Consolidated Nuclear Security in 2017 took a paycheck’s worth of wages from thousands of employees at Department of Energy’s Y-12 National Security Complex in Tennessee, three employees alleged in a federal lawsuit.
The short, estimated to be at least $10 million across the affected group, happened after the Bechtel National-led site management contractor shifted to a biweekly pay schedule in 2015 from a monthly pay schedule, according to the lawsuit filed in April with the U.S. District Court for Eastern Tennessee. The first two-week pay period of that year was supposed to start in late December 2014, but the company actually started it in early January, the plaintiffs said.

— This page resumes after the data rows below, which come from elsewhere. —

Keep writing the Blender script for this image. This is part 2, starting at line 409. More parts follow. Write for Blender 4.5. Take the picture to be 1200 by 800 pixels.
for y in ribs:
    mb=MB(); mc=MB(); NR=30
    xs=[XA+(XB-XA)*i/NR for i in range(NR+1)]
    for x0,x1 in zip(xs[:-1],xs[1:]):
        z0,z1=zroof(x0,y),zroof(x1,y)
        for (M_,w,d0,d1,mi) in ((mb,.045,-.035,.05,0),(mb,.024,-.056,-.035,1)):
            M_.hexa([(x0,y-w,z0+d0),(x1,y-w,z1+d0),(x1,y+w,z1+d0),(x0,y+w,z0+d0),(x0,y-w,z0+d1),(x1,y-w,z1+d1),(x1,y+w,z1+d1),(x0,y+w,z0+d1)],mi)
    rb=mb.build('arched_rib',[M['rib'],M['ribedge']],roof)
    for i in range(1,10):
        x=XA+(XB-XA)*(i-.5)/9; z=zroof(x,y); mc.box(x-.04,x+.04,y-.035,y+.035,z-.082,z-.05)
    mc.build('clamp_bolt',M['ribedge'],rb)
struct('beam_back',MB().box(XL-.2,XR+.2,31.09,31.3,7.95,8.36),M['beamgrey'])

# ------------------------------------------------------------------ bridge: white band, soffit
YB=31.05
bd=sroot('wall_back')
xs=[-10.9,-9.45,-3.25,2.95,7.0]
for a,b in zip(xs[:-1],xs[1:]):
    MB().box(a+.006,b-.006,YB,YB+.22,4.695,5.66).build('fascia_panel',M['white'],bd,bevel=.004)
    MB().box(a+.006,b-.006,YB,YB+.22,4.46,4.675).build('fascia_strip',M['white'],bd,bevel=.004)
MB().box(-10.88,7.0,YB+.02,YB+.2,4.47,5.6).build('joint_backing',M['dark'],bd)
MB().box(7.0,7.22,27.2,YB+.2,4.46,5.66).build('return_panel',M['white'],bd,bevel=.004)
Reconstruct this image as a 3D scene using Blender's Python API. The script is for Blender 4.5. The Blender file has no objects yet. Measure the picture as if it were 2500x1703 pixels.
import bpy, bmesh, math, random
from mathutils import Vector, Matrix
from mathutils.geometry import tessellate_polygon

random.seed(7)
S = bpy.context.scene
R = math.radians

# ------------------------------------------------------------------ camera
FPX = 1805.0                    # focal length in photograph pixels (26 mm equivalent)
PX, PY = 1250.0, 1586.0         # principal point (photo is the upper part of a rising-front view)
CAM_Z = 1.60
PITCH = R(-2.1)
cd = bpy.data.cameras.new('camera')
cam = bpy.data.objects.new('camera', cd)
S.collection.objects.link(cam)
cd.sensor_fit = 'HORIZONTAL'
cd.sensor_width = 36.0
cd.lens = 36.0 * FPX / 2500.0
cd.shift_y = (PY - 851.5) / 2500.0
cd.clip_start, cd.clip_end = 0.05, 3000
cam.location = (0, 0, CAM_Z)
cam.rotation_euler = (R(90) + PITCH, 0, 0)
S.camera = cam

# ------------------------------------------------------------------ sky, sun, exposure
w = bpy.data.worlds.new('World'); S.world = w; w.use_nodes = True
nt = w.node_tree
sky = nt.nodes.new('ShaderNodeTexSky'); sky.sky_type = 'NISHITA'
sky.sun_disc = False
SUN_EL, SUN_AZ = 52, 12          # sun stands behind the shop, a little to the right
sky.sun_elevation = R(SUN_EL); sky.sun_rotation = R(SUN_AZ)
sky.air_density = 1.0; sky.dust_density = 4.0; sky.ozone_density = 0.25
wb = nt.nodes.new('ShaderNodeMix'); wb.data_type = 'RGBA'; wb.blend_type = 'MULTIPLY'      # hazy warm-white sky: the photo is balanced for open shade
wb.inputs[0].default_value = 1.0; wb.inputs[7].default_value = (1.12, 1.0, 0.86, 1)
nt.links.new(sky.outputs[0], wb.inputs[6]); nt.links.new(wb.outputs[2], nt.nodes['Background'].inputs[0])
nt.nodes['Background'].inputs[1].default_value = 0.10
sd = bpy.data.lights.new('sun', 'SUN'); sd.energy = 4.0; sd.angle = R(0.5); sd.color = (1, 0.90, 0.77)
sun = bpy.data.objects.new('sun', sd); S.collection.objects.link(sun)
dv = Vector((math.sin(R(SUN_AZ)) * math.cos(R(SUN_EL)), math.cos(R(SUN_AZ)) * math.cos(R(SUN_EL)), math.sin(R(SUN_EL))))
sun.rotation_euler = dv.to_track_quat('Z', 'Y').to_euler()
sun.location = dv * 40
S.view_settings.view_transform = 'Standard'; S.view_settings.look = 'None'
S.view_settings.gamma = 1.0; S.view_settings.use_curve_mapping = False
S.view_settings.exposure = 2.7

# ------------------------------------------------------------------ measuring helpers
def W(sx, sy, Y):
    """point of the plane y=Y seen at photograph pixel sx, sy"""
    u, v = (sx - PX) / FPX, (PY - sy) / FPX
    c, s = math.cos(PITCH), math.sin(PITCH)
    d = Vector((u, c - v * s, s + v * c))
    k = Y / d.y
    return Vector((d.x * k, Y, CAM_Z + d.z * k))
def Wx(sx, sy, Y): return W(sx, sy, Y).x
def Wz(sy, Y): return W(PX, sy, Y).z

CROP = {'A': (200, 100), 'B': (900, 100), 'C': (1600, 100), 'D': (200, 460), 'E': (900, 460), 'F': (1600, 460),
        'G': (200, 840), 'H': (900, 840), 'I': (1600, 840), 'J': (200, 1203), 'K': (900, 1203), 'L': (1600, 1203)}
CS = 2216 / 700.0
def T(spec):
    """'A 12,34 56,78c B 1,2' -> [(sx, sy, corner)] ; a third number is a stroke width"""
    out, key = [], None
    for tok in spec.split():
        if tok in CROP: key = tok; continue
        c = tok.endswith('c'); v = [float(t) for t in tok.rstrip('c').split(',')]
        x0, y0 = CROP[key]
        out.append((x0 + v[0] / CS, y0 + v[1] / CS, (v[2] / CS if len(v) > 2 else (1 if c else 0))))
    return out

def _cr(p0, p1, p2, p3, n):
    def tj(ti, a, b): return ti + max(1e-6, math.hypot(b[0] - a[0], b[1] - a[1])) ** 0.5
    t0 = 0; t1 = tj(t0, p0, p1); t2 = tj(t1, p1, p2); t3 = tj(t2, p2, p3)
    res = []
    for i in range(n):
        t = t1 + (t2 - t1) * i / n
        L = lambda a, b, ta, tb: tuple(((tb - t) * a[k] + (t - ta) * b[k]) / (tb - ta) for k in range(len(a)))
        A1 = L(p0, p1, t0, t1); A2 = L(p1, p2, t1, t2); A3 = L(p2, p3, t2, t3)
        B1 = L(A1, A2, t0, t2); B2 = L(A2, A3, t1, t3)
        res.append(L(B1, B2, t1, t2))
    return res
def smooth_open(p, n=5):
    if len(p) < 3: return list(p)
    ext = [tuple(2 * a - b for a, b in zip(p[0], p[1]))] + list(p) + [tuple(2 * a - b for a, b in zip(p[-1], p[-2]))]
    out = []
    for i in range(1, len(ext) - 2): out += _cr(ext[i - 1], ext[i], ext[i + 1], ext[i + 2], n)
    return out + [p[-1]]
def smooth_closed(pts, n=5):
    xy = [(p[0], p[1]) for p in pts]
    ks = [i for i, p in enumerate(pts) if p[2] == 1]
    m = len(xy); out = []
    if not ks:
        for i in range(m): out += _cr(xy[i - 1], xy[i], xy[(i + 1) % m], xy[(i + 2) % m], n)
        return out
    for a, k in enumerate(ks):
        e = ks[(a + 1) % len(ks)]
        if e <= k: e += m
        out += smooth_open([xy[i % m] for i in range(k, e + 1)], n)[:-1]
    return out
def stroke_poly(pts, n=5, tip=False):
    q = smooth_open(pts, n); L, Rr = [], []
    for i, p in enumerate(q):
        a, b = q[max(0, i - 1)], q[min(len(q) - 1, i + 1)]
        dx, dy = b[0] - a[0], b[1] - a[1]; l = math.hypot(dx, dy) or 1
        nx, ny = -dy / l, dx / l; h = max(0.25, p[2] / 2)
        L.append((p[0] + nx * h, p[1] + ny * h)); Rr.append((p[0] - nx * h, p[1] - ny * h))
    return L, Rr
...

The employees seek class-action status for the suit, which they want to cover all salaried exempt Y-12 workers. They say Consolidated Nuclear Security (CNS) committed breach of contract, fraud, and civil theft, among other things. They seek the return of the allegedly withheld wages, court costs, and “any such other and further relief, at law or equity, which may be appropriate,” according to the complaint.
In an answer to the plaintiffs’ complaint filed on May 14, CNS denied the key claim in the lawsuit: that it essentially took one paycheck from all salaried exempt Y-12 employees in 2017, thereby depriving them of almost 4% of their pay for that year. The company said it ultimately paid what it owed its employees.
“CNS paid all employees within the time limits permitted by Tennessee law for all weeks that the employees performed work,” the company stated in its response. “CNS denies it misled any employee regarding any wage payment.”
Salaried exempt employees typically include those who are paid at an annual rather than an hourly rate, and who are paid their full wages each pay period regardless of how many hours they actually worked in that period. Such employees also cannot earn overtime pay.
A CNS spokesperson declined to comment on the case this week, citing company policy against discussing ongoing litigation. In its May filing, the company also raised jurisdictional issues with the case, including that none of CNS’ parent companies are citizens of Tennessee.
Consolidated Nuclear Security’s contract with the National Nuclear Security Administration began in 2014 and covers management of both Y-12 and the Pantex Plant in Amarillo, Texas. The company is now working under the first of the contract’s three options, which runs through Sept. 30, 2021. The agency planned to announce by the end of June whether it would pick up another two-year option to keep the company on through Sept. 30, 2023. The deal is worth about $2 billion annually. The contract’s five-year base was worth more than $7.8 billion.